Synergetic effect of hydrochar on the transport of anatase titanium dioxide nanoparticles in the presence of phosphate in saturated quartz sand
writer:Cheng, XY (Cheng, Xueying)[ 1 ] ; Xu, N (Xu, Nan)[ 1 ] ; Huangfu, XX (Huangfu, Xinxing)[ 1 ] ; Zhou,
keywords:nanoparticles
source:期刊
specific source:ENVIRONMENTAL SCIENCE AND POLLUTION RESEARCH
Issue time:2018年
The rapid development of nanomaterials has led to the unavoidable leakage and release of nanoparticles (NPs) into soil and the underlying groundwater. It is possible for chars and phosphate introduced into soil to improve crop soil properties by improving contact with NPs. In this study, the influences of hydrochar and/or phosphate on the anatase nTiO(2) transport behaviors were investigated under different conditions. The breakthrough curves (BTCs) and retention profiles were obtained by the saturated sand column experiments. The additional analysis of zeta potentials, sedimentation kinetics, Raman mapping, and the two-site kinetic attachment model (TSKAM) was conducted to explore the possible underlying mechanisms. The simultaneous presence of phosphate and hydrochar acted in a synergetic fashion to enhance the transport of nTiO(2) in a sand medium compared to the facilitated effect of single phosphate or hydrochar.

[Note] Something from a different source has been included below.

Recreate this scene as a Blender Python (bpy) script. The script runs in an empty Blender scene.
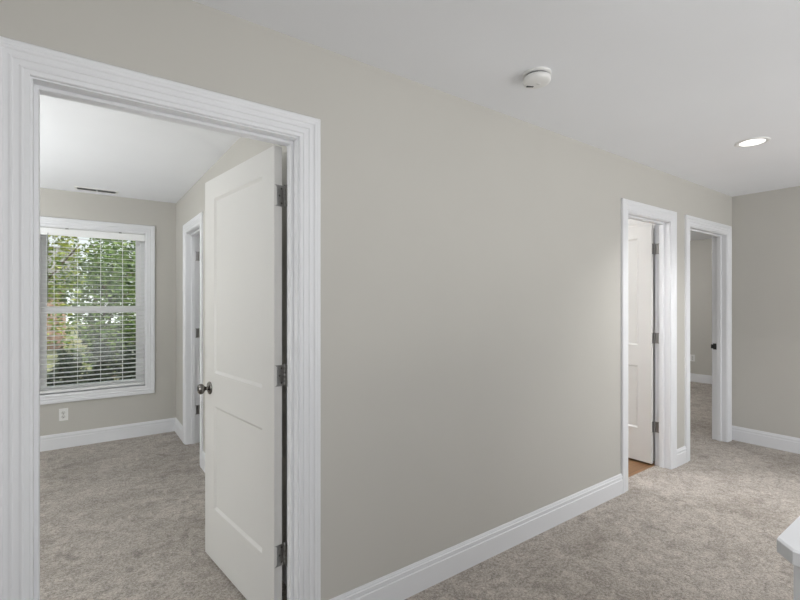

The higher levels of hydrochar induce the more nTiO(2) in the high IC solution passing through the saturated sand columns in the co-presence of phosphate. It was attributed to the competitive adsorption of hydrochar with nTiO(2) to the sand site and the phosphate adsorption on nTiO(2) occurred simultaneously through the sand columns. The fitting results of BTCs using TSKAM showed that the value of k(2) for nTiO(2) (the irreversible attachment coefficient at site 2) was smaller than that of k(1d)/k(1) ( the first-order reversible detachment and attachment coefficient at site 1, respectively), suggesting irreversible retention of anatase nTiO(2) at site 1. The value of k(1d)/k(1) could be better used to explain the retention of nTiO(2) with combined phosphate and hydrochar. This study provides insight into the implications of phosphate and/or hydrochar for nTiO(2) transport in crop soil environments.